Keefe credits most of the difference to the fact that more public workers in Minnesota have more education.

"Thirty-seven percent of the private sector workforce holds at least a college degree in the state of Minnesota," he said. "That's contrasted with the public sector, where over 60 percent of the workforce holds a college degree."

Differences like that have been fueling debate about public workers across the country -- in Michigan, Ohio, Tennessee and Idaho, as well as the best-known battle in Wisconsin.

Wisconsin Gov. Scott Walker threatened to begin layoffs of state workers as soon as Friday, as a result of the political impasse there.

In Minnesota, the Legislature is considering a pay freeze, a 15 percent cut in the state workforce, and other labor restrictions.

Eliot Seide, executive director of the state chapter of American Federation of State, County and Municipal Employees, said the study puts the lie to the myth that public workers -- many of them unionized -- are paid a premium. AFSCME represents 43,000 public sector employees in Minnesota.

"Cheap labor conservatives like to pit private workers against public workers," Seide said. "Their real agenda is to drive down wages and benefits for all workers."

Minnesota's Republican lawmakers, though, aren't convinced.

State Rep. Keith Downey, R-Edina, said the government needs to look at the actual value of the work being done, not at the education or experience of the people doing it. He cites studies by the Chamber of Commerce and other groups that reach a different conclusion.

"They showed the reverse correlation, that in fact public sector employees are making quite a bit more when you filter out these variables that don't have much to do with the amount of work or the level of complexity of the work being performed," he said.

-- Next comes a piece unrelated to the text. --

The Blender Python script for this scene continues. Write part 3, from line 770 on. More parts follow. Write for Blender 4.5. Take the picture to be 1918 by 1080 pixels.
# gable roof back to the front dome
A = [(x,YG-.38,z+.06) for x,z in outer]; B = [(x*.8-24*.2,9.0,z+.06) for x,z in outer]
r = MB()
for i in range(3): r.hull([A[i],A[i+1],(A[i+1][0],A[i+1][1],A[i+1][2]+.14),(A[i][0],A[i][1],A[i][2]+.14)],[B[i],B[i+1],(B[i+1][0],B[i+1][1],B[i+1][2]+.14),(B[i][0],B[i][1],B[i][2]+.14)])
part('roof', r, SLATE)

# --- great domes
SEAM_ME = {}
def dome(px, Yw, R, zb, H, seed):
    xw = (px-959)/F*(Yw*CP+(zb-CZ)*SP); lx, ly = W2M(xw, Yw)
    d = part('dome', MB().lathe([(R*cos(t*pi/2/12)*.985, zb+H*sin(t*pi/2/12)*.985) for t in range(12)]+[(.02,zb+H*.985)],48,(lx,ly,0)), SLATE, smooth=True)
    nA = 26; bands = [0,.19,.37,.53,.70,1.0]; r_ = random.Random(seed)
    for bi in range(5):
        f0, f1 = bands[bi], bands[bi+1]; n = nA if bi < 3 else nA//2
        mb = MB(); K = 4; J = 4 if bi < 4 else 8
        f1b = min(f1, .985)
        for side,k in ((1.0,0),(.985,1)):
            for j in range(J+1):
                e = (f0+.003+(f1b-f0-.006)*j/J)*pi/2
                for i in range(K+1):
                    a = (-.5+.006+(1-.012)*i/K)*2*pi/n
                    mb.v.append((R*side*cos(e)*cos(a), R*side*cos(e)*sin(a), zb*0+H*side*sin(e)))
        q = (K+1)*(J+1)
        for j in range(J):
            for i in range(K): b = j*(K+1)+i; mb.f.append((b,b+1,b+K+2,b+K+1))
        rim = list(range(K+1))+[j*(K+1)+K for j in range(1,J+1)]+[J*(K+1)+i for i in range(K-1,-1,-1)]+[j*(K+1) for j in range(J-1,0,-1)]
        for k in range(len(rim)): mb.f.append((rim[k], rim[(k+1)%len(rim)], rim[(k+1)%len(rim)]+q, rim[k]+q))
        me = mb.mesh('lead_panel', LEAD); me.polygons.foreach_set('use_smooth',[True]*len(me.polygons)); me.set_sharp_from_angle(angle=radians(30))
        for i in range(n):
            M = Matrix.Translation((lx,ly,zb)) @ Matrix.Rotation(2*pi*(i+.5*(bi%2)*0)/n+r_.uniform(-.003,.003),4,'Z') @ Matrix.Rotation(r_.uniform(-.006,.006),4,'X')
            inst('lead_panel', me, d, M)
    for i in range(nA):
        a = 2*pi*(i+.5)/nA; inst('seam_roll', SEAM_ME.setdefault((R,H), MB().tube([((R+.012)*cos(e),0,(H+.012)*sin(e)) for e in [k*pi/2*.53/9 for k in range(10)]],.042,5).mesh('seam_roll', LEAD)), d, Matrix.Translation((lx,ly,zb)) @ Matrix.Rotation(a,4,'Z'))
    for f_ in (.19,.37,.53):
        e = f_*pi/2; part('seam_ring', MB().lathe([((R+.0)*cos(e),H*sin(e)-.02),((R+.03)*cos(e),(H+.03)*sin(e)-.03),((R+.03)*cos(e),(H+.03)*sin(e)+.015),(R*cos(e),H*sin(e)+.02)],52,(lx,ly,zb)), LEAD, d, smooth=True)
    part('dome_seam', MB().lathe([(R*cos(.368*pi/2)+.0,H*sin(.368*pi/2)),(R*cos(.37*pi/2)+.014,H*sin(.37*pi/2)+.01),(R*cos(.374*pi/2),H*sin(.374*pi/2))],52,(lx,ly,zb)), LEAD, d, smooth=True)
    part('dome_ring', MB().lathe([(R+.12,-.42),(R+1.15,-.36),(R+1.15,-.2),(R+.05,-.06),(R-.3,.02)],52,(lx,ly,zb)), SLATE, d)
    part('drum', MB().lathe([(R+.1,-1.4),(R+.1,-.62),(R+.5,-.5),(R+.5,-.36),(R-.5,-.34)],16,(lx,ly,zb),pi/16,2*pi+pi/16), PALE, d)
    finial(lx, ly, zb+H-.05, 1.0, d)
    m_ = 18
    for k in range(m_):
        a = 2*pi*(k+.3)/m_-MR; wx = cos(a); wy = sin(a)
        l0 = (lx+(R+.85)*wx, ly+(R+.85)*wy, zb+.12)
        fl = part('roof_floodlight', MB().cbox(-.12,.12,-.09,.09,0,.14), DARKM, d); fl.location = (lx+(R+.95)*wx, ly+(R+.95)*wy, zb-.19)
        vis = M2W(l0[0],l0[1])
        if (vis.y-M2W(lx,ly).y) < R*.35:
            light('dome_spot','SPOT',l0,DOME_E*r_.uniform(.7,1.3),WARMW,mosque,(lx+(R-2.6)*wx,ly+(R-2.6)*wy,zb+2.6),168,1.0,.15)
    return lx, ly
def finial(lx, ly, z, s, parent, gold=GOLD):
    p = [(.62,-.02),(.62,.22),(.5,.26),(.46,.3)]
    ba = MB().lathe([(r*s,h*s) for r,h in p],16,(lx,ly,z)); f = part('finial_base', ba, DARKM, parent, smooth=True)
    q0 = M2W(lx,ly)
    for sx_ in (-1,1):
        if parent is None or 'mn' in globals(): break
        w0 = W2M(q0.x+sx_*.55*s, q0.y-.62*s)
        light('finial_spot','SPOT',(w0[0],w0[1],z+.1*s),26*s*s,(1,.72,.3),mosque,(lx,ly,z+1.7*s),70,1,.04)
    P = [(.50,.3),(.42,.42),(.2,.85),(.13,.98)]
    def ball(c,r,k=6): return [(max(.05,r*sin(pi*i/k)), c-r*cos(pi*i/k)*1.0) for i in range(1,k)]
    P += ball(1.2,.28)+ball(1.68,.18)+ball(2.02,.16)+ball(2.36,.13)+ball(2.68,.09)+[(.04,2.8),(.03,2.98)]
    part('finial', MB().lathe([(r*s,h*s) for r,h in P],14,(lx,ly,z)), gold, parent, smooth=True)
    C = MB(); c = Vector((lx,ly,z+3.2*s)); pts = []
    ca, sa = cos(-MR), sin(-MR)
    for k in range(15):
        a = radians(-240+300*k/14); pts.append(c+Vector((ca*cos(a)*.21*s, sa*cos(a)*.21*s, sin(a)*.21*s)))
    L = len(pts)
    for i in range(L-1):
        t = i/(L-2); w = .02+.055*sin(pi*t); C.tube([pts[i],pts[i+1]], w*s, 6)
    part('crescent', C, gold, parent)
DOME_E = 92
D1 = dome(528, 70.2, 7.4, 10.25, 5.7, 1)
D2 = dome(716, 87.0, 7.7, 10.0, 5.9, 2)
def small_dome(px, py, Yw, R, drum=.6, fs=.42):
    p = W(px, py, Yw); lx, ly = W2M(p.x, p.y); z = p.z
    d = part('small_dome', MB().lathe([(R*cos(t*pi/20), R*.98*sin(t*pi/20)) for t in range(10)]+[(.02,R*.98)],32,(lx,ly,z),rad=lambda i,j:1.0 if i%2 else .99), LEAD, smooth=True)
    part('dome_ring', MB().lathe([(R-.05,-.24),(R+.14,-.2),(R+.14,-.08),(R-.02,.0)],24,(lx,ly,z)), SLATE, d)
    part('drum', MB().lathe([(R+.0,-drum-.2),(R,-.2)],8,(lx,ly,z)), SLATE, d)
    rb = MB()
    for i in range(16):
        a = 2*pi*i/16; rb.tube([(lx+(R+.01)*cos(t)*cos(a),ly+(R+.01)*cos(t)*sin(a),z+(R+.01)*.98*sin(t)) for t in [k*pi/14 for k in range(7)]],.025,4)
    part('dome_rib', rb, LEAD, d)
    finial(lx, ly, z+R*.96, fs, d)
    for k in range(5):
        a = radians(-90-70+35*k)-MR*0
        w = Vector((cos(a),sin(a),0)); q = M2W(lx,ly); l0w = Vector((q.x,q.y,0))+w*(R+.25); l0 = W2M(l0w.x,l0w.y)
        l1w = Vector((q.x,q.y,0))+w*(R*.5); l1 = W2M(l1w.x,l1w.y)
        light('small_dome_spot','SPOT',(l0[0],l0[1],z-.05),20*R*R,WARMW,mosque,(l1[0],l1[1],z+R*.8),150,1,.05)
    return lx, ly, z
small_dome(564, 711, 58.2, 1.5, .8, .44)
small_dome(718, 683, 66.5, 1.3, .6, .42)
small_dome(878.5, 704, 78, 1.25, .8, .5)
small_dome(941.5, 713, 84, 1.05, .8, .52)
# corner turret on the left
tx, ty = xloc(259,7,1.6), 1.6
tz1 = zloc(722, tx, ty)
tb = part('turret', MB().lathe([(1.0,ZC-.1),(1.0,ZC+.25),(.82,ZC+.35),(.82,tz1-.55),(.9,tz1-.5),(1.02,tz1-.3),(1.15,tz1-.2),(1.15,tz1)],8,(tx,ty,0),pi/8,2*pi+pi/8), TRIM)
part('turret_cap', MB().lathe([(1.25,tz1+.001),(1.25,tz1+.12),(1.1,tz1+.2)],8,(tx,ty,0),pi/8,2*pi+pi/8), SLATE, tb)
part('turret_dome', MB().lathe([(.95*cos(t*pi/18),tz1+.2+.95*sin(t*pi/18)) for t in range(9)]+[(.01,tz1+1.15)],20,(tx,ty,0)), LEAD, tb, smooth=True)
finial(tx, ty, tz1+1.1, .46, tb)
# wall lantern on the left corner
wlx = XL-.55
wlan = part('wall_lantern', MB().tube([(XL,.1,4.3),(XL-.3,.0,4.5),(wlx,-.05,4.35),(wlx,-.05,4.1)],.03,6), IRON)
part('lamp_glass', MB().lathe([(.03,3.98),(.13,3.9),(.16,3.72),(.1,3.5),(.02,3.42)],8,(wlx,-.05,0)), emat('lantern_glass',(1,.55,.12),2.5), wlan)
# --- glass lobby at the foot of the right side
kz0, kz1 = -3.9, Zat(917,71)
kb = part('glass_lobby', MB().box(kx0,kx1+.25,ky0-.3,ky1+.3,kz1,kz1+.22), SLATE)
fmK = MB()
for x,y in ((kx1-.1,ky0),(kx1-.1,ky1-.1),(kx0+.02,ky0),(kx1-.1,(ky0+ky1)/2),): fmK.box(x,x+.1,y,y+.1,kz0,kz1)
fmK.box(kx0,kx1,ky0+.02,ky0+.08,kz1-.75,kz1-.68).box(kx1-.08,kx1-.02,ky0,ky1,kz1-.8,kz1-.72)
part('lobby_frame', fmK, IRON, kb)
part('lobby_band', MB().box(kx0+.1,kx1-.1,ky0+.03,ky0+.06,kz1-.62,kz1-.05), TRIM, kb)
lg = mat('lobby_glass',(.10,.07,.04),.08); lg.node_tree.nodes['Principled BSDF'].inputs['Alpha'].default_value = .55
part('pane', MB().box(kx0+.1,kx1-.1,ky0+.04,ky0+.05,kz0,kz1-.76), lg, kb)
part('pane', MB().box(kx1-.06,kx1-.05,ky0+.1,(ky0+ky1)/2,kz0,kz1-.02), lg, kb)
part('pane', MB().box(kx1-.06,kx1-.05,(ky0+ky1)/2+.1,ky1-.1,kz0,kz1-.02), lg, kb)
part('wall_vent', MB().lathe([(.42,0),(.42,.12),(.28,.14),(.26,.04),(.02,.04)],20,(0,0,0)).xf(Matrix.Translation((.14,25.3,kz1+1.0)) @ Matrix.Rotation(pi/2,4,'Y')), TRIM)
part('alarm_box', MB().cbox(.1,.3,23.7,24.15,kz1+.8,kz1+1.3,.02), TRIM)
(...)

Downey is sponsoring a bill that would commission a market-based study of state work.

The Economic Policy Institute's board also includes executives from the Steelworkers, the United Autoworkers -- as well as AFSCME, the nationwide public sector union.

Still, independent economists say studies like the EPI's consistently show that public employees aren't overcompensated.

"Specific economists might quibble about individual control variables, but this is exactly the approach that everyone would take," said John Budd, an economist and professor at the University of Minnesota's Carlson School of Management.

Budd says the numbers don't justify blaming public employees for fiscal woes around the country.

"It is a political fever. It's really not data driven," said Budd. "You have a lot of ideological beliefs in search of facts, and why let the facts get in the way of a good story?"

The EPI study is based on data from the Current Population Survey from the U.S. Census Bureau, and the Bureau of Labor Statistics.